7. What do you think of the international art scene? Are South Asians able to carve a niche for themselves here in Canada?

Yes there is a great room for that. Artists are already merging in the scene but definitely a lot needs to be done, especially introducing miniature painting as Neo Miniature (not traditional craft). This art form has a lot of future and it’s booming internationally. I think an artist should be open to the ideas and mediums of the fast moving world.

8. Art is a major form of investment. Do you think in all this it is being reduced to mere business? Do people really understand ‘art’ in the true sense of the word?

Yes it is investment too and there is a commercial aspect attached to it, which is not bad, but maintaining that balance in every aspect of life is important.

As far as understanding art is concerned, I would say that yes there are people who take art as an art form.

9. South Asians are creating waves at Christie’s – One of them being Tyeb Mehta. What’s your opinion on the art scene in the subcontinent?

I think art scene in South Asia especially Pakistan and India is booming internationally. Apart from the seniors like Sadeqain, Jamil Naqsh Souza, M F Husain and Tyeb Mehta, the young artists have been getting recognition too. May be it’s because of the current political situation in the countries especially Pakistan and the type of work the artists produce is inspired by it. For instance, Imran Qureshi, Rashid Rana, Aisha Khalid, Hamra Abbas, Risham Syed (there is a big list), and from India Subodh Gupta, Riyas Komu and Dibanjan Roy.

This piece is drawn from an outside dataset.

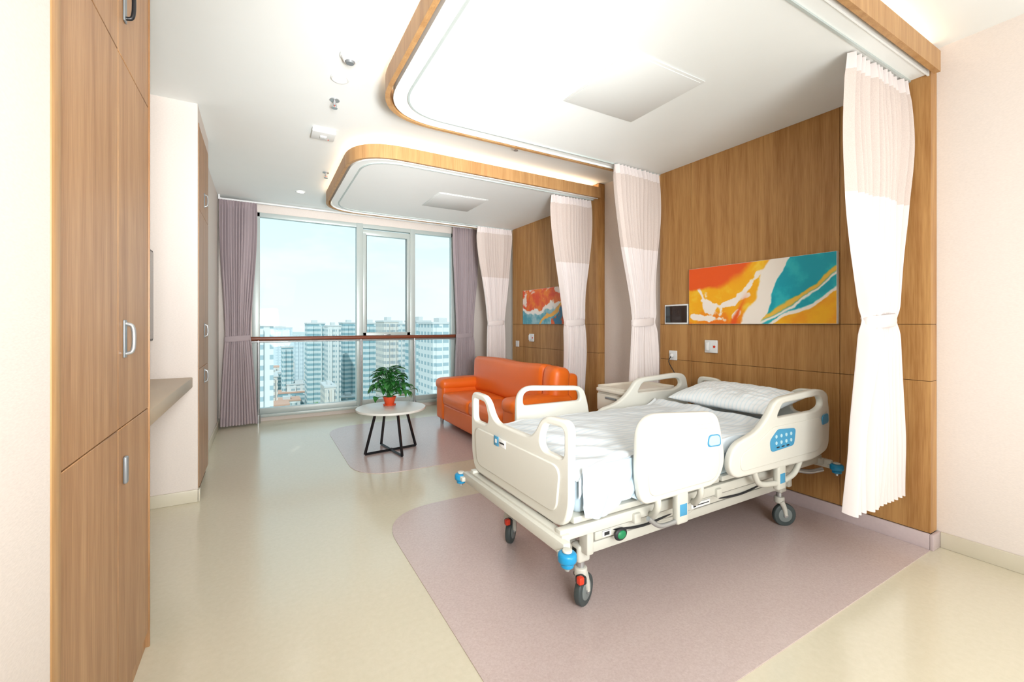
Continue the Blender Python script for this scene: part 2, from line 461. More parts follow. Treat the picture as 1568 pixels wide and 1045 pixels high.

10. What feedback have you received from the community so far?

So far it’s encouraging. I’d like to see more South Asian artists doing well in Canada. I want to endorse miniature painting as an art form/medium of expression in art institutions. Also, I want to introduce South Asian art and culture in the youth of today because I feel that art students are only familiar with western art mediums and history.